● **Given data**
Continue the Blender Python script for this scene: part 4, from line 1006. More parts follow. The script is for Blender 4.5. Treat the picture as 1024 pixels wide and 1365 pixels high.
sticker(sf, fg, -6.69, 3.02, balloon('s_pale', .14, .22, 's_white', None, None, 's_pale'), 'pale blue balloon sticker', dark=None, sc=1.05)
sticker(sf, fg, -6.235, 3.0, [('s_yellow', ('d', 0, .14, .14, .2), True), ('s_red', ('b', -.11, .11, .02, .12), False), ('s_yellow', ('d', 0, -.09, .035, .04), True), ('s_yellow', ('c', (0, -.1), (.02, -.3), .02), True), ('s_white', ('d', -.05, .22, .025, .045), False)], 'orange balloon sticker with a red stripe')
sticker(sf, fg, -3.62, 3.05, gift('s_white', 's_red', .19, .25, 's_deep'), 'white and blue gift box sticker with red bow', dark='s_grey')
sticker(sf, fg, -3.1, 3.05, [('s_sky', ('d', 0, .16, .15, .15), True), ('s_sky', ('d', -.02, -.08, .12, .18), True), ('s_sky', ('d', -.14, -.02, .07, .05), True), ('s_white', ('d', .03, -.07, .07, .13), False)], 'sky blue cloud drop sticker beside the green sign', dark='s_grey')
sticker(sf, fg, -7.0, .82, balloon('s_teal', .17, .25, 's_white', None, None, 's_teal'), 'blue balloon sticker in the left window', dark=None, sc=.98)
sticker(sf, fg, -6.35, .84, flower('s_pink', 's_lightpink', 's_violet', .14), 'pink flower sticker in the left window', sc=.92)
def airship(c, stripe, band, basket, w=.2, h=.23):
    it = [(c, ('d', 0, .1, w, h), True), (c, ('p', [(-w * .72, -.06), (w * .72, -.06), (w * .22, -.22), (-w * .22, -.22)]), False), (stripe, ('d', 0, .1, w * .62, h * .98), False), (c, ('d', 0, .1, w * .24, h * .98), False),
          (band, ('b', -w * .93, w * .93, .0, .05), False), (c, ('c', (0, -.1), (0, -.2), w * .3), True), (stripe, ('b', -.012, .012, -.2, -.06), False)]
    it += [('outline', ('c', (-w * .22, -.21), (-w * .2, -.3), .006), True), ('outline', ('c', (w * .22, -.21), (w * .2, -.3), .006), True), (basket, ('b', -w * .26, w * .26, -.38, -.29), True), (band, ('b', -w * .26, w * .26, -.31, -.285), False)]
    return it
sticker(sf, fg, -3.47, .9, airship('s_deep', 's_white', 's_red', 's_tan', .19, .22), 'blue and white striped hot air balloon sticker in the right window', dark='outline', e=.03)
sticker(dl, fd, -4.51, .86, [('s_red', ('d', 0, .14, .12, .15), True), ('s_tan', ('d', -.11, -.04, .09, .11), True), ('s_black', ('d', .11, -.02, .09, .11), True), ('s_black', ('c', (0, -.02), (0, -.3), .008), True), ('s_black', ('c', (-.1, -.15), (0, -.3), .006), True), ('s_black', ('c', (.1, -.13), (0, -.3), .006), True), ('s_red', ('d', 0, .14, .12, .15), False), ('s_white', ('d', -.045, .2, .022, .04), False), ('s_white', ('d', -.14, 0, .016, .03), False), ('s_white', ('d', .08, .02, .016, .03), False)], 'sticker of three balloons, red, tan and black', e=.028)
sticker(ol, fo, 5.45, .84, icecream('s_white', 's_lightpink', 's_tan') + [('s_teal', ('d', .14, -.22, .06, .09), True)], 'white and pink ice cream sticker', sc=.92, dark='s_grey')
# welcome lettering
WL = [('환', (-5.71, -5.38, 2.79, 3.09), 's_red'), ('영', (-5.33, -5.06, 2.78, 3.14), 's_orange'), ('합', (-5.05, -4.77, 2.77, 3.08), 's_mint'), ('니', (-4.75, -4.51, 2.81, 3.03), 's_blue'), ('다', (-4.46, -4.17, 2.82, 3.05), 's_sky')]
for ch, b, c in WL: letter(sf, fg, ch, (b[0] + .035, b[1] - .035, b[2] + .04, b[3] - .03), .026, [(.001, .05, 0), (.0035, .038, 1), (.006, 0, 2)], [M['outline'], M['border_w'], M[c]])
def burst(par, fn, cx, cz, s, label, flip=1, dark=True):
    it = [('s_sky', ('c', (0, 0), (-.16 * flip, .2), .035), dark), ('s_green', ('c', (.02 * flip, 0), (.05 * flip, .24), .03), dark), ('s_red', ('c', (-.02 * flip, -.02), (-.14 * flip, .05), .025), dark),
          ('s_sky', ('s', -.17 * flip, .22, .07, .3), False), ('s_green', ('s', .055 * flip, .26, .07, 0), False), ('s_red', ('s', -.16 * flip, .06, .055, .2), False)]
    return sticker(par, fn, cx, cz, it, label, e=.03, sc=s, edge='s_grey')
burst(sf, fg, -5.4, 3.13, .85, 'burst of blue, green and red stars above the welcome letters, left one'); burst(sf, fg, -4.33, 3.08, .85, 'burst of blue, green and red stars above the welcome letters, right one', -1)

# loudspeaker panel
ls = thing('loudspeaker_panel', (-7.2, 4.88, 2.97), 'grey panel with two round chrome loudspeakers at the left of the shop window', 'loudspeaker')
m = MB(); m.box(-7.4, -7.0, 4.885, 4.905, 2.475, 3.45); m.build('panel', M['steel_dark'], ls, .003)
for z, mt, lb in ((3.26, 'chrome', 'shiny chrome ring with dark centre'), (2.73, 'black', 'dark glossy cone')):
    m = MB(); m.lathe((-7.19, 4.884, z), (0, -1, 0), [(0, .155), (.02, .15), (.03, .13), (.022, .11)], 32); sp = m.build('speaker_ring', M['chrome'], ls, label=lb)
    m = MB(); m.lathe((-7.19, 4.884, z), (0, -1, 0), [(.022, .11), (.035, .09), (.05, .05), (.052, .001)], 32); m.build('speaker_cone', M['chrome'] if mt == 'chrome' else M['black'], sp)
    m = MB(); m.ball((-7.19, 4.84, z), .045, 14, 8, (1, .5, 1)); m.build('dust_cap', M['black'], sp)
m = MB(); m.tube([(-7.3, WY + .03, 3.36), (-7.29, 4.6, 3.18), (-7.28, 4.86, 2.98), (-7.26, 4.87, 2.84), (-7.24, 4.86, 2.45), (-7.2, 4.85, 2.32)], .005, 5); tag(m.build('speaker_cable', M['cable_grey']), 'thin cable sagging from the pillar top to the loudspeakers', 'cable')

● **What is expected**
Recite the full listing above exactly.

● **The reply**
Continue the Blender Python script for this scene: part 4, from line 1006. More parts follow. The script is for Blender 4.5. Treat the picture as 1024 pixels wide and 1365 pixels high.
sticker(sf, fg, -6.69, 3.02, balloon('s_pale', .14, .22, 's_white', None, None, 's_pale'), 'pale blue balloon sticker', dark=None, sc=1.05)
sticker(sf, fg, -6.235, 3.0, [('s_yellow', ('d', 0, .14, .14, .2), True), ('s_red', ('b', -.11, .11, .02, .12), False), ('s_yellow', ('d', 0, -.09, .035, .04), True), ('s_yellow', ('c', (0, -.1), (.02, -.3), .02), True), ('s_white', ('d', -.05, .22, .025, .045), False)], 'orange balloon sticker with a red stripe')
sticker(sf, fg, -3.62, 3.05, gift('s_white', 's_red', .19, .25, 's_deep'), 'white and blue gift box sticker with red bow', dark='s_grey')
sticker(sf, fg, -3.1, 3.05, [('s_sky', ('d', 0, .16, .15, .15), True), ('s_sky', ('d', -.02, -.08, .12, .18), True), ('s_sky', ('d', -.14, -.02, .07, .05), True), ('s_white', ('d', .03, -.07, .07, .13), False)], 'sky blue cloud drop sticker beside the green sign', dark='s_grey')
sticker(sf, fg, -7.0, .82, balloon('s_teal', .17, .25, 's_white', None, None, 's_teal'), 'blue balloon sticker in the left window', dark=None, sc=.98)
sticker(sf, fg, -6.35, .84, flower('s_pink', 's_lightpink', 's_violet', .14), 'pink flower sticker in the left window', sc=.92)
def airship(c, stripe, band, basket, w=.2, h=.23):
    it = [(c, ('d', 0, .1, w, h), True), (c, ('p', [(-w * .72, -.06), (w * .72, -.06), (w * .22, -.22), (-w * .22, -.22)]), False), (stripe, ('d', 0, .1, w * .62, h * .98), False), (c, ('d', 0, .1, w * .24, h * .98), False),
          (band, ('b', -w * .93, w * .93, .0, .05), False), (c, ('c', (0, -.1), (0, -.2), w * .3), True), (stripe, ('b', -.012, .012, -.2, -.06), False)]
    it += [('outline', ('c', (-w * .22, -.21), (-w * .2, -.3), .006), True), ('outline', ('c', (w * .22, -.21), (w * .2, -.3), .006), True), (basket, ('b', -w * .26, w * .26, -.38, -.29), True), (band, ('b', -w * .26, w * .26, -.31, -.285), False)]
    return it
sticker(sf, fg, -3.47, .9, airship('s_deep', 's_white', 's_red', 's_tan', .19, .22), 'blue and white striped hot air balloon sticker in the right window', dark='outline', e=.03)
sticker(dl, fd, -4.51, .86, [('s_red', ('d', 0, .14, .12, .15), True), ('s_tan', ('d', -.11, -.04, .09, .11), True), ('s_black', ('d', .11, -.02, .09, .11), True), ('s_black', ('c', (0, -.02), (0, -.3), .008), True), ('s_black', ('c', (-.1, -.15), (0, -.3), .006), True), ('s_black', ('c', (.1, -.13), (0, -.3), .006), True), ('s_red', ('d', 0, .14, .12, .15), False), ('s_white', ('d', -.045, .2, .022, .04), False), ('s_white', ('d', -.14, 0, .016, .03), False), ('s_white', ('d', .08, .02, .016, .03), False)], 'sticker of three balloons, red, tan and black', e=.028)
sticker(ol, fo, 5.45, .84, icecream('s_white', 's_lightpink', 's_tan') + [('s_teal', ('d', .14, -.22, .06, .09), True)], 'white and pink ice cream sticker', sc=.92, dark='s_grey')
# welcome lettering
WL = [('환', (-5.71, -5.38, 2.79, 3.09), 's_red'), ('영', (-5.33, -5.06, 2.78, 3.14), 's_orange'), ('합', (-5.05, -4.77, 2.77, 3.08), 's_mint'), ('니', (-4.75, -4.51, 2.81, 3.03), 's_blue'), ('다', (-4.46, -4.17, 2.82, 3.05), 's_sky')]
for ch, b, c in WL: letter(sf, fg, ch, (b[0] + .035, b[1] - .035, b[2] + .04, b[3] - .03), .026, [(.001, .05, 0), (.0035, .038, 1), (.006, 0, 2)], [M['outline'], M['border_w'], M[c]])
def burst(par, fn, cx, cz, s, label, flip=1, dark=True):
    it = [('s_sky', ('c', (0, 0), (-.16 * flip, .2), .035), dark), ('s_green', ('c', (.02 * flip, 0), (.05 * flip, .24), .03), dark), ('s_red', ('c', (-.02 * flip, -.02), (-.14 * flip, .05), .025), dark),
          ('s_sky', ('s', -.17 * flip, .22, .07, .3), False), ('s_green', ('s', .055 * flip, .26, .07, 0), False), ('s_red', ('s', -.16 * flip, .06, .055, .2), False)]
    return sticker(par, fn, cx, cz, it, label, e=.03, sc=s, edge='s_grey')
burst(sf, fg, -5.4, 3.13, .85, 'burst of blue, green and red stars above the welcome letters, left one'); burst(sf, fg, -4.33, 3.08, .85, 'burst of blue, green and red stars above the welcome letters, right one', -1)

# loudspeaker panel
ls = thing('loudspeaker_panel', (-7.2, 4.88, 2.97), 'grey panel with two round chrome loudspeakers at the left of the shop window', 'loudspeaker')
m = MB(); m.box(-7.4, -7.0, 4.885, 4.905, 2.475, 3.45); m.build('panel', M['steel_dark'], ls, .003)
for z, mt, lb in ((3.26, 'chrome', 'shiny chrome ring with dark centre'), (2.73, 'black', 'dark glossy cone')):
    m = MB(); m.lathe((-7.19, 4.884, z), (0, -1, 0), [(0, .155), (.02, .15), (.03, .13), (.022, .11)], 32); sp = m.build('speaker_ring', M['chrome'], ls, label=lb)
    m = MB(); m.lathe((-7.19, 4.884, z), (0, -1, 0), [(.022, .11), (.035, .09), (.05, .05), (.052, .001)], 32); m.build('speaker_cone', M['chrome'] if mt == 'chrome' else M['black'], sp)
    m = MB(); m.ball((-7.19, 4.84, z), .045, 14, 8, (1, .5, 1)); m.build('dust_cap', M['black'], sp)
m = MB(); m.tube([(-7.3, WY + .03, 3.36), (-7.29, 4.6, 3.18), (-7.28, 4.86, 2.98), (-7.26, 4.87, 2.84), (-7.24, 4.86, 2.45), (-7.2, 4.85, 2.32)], .005, 5); tag(m.build('speaker_cable', M['cable_grey']), 'thin cable sagging from the pillar top to the loudspeakers', 'cable')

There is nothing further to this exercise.